| WRITTEN TASK |
Every line in the listing below from the one with "Write a Blender" through the one with "m.node_tree.links, m.node_tree.nodes['Principled BSDF']" is to be reproduced exactly, both ends included; leave out the rest.

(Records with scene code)
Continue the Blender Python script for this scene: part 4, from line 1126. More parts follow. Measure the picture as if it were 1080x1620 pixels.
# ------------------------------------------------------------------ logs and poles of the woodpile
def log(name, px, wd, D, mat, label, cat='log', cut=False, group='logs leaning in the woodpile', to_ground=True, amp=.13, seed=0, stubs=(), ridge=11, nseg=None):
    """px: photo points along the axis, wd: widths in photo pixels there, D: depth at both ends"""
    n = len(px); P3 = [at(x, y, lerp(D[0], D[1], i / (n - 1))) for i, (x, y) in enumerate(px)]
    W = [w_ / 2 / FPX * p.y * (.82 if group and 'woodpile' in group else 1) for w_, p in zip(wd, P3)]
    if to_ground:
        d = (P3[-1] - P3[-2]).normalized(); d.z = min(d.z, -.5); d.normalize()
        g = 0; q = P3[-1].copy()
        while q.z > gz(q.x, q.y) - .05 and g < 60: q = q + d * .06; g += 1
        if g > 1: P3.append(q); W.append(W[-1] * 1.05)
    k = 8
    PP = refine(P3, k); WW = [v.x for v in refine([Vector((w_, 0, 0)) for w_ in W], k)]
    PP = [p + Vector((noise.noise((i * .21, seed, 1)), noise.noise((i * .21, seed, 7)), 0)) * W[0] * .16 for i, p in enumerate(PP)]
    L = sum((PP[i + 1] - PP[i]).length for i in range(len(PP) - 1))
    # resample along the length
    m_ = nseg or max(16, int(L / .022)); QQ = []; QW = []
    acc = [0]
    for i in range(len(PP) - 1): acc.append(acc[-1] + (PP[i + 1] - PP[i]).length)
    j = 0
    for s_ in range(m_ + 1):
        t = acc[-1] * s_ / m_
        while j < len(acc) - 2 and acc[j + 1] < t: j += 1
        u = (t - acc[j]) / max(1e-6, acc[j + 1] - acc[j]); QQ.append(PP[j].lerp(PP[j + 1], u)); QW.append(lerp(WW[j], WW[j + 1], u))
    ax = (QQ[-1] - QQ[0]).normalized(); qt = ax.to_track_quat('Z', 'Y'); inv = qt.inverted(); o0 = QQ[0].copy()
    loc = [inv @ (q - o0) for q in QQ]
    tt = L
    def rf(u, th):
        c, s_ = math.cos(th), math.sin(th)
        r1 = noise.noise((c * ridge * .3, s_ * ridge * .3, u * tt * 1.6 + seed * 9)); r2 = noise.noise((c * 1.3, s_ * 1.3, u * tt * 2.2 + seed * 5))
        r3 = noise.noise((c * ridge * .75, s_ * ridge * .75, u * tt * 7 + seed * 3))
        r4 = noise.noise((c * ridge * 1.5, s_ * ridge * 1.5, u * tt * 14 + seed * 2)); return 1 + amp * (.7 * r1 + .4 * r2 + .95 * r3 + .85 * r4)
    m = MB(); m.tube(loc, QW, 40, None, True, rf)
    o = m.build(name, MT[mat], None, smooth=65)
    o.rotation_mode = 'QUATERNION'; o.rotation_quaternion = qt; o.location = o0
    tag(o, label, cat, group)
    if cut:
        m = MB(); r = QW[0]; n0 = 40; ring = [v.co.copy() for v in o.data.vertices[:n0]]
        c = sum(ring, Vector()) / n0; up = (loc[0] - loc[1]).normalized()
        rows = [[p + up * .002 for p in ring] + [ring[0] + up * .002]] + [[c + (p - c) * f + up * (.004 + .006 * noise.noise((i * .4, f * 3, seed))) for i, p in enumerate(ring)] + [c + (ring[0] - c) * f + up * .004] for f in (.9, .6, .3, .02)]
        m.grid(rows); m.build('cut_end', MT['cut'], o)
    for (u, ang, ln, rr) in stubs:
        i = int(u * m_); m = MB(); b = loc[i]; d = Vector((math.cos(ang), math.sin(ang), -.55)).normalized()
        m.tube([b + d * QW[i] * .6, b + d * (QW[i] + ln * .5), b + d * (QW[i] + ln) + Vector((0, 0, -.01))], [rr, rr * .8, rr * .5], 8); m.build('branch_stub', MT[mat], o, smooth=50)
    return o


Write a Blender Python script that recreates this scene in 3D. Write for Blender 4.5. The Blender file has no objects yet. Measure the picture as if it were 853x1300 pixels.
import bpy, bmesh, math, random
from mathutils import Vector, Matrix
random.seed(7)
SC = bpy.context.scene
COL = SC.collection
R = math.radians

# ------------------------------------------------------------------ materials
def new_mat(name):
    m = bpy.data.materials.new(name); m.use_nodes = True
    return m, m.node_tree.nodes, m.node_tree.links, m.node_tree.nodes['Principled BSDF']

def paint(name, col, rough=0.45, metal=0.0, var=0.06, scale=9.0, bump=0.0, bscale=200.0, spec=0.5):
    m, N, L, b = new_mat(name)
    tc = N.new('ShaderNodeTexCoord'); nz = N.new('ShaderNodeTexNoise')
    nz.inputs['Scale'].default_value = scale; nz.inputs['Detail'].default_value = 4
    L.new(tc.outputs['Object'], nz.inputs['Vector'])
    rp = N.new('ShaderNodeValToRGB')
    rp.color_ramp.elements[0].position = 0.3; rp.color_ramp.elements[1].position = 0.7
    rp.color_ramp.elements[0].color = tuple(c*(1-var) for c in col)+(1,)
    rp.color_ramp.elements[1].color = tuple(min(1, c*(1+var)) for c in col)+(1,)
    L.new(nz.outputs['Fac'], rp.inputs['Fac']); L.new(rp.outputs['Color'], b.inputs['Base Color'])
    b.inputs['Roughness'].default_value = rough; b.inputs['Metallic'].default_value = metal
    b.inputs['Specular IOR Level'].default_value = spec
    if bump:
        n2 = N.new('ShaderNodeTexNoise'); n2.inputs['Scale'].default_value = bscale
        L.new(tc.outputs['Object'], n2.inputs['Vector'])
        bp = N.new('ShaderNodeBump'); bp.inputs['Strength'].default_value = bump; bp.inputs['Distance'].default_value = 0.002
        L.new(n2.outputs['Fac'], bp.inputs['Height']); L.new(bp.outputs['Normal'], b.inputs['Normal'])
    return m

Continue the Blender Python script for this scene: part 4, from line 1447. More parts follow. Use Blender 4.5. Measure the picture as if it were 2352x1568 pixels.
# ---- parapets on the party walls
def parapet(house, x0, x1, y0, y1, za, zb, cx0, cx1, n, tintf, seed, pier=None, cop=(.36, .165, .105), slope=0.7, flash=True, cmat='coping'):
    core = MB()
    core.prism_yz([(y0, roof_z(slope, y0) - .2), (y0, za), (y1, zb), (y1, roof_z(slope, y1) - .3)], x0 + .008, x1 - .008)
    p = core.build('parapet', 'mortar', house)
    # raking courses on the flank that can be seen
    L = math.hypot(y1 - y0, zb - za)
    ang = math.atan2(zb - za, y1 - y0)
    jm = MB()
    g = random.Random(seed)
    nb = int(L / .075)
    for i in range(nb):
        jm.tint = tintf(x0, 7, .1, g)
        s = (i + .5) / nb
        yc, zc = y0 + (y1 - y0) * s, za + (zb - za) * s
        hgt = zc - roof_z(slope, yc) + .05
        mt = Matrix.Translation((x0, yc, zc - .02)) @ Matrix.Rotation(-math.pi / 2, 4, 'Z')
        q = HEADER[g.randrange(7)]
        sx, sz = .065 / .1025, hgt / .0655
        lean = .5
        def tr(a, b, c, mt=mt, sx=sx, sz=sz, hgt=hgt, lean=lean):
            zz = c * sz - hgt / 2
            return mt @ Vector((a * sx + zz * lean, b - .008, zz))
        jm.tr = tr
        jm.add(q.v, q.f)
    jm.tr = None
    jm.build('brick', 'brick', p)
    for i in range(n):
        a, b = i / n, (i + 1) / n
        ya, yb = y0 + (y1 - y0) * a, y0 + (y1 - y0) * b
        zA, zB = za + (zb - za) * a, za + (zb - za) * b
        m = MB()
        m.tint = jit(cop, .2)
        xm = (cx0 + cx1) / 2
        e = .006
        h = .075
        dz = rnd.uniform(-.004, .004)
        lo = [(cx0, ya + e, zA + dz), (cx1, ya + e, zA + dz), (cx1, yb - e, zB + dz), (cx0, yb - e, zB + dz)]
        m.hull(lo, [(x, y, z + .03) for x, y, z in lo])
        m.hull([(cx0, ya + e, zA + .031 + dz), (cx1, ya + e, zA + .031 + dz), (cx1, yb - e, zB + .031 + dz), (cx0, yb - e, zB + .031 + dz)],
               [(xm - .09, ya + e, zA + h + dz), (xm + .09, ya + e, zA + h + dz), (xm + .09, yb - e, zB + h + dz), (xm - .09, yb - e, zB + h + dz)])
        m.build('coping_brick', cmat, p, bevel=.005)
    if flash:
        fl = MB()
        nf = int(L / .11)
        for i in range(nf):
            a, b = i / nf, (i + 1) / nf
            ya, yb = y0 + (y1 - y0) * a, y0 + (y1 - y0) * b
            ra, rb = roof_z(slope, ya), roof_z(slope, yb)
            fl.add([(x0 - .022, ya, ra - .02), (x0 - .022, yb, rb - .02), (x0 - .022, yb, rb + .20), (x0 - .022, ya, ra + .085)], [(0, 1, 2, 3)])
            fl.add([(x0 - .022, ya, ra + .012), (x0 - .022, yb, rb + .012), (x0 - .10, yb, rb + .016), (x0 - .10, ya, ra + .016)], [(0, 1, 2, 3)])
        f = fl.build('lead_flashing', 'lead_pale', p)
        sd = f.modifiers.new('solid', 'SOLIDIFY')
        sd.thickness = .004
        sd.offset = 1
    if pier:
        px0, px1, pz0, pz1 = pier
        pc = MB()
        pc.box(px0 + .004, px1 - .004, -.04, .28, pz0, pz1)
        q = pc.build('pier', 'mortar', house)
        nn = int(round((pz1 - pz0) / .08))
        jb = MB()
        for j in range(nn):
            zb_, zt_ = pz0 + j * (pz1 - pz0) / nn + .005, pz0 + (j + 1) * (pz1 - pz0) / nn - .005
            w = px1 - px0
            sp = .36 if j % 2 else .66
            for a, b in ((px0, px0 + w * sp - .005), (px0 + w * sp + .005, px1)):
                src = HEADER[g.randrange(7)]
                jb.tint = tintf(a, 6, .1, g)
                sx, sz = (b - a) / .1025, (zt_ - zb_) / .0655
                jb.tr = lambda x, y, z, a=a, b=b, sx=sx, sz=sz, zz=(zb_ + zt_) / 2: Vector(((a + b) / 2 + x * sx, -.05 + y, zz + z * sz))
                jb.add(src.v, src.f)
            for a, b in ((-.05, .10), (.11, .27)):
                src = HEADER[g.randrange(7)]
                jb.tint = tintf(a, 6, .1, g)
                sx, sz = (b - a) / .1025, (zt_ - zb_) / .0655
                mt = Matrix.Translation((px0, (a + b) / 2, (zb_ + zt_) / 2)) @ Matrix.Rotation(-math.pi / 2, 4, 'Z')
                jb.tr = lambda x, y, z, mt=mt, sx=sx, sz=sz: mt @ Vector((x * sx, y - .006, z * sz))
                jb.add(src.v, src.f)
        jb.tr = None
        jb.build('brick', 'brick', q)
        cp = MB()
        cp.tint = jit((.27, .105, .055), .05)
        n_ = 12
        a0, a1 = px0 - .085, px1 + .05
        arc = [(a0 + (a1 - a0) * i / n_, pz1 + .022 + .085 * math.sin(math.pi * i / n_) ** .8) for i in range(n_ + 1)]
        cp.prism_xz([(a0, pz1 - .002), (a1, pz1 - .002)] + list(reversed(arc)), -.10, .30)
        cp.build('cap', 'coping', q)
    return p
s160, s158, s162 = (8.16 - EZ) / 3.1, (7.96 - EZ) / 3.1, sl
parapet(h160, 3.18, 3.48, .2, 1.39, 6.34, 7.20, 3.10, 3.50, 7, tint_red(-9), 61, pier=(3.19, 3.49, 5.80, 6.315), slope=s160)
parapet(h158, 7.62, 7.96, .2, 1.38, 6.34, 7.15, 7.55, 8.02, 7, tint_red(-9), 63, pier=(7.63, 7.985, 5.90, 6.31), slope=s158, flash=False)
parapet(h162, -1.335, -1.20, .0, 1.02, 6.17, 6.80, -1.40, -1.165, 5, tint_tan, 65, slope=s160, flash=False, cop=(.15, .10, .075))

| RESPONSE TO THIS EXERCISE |
Write a Blender Python script that recreates this scene in 3D. Write for Blender 4.5. The Blender file has no objects yet. Measure the picture as if it were 853x1300 pixels.
import bpy, bmesh, math, random
from mathutils import Vector, Matrix
random.seed(7)
SC = bpy.context.scene
COL = SC.collection
R = math.radians

# ------------------------------------------------------------------ materials
def new_mat(name):
    m = bpy.data.materials.new(name); m.use_nodes = True
    return m, m.node_tree.nodes, m.node_tree.links, m.node_tree.nodes['Principled BSDF']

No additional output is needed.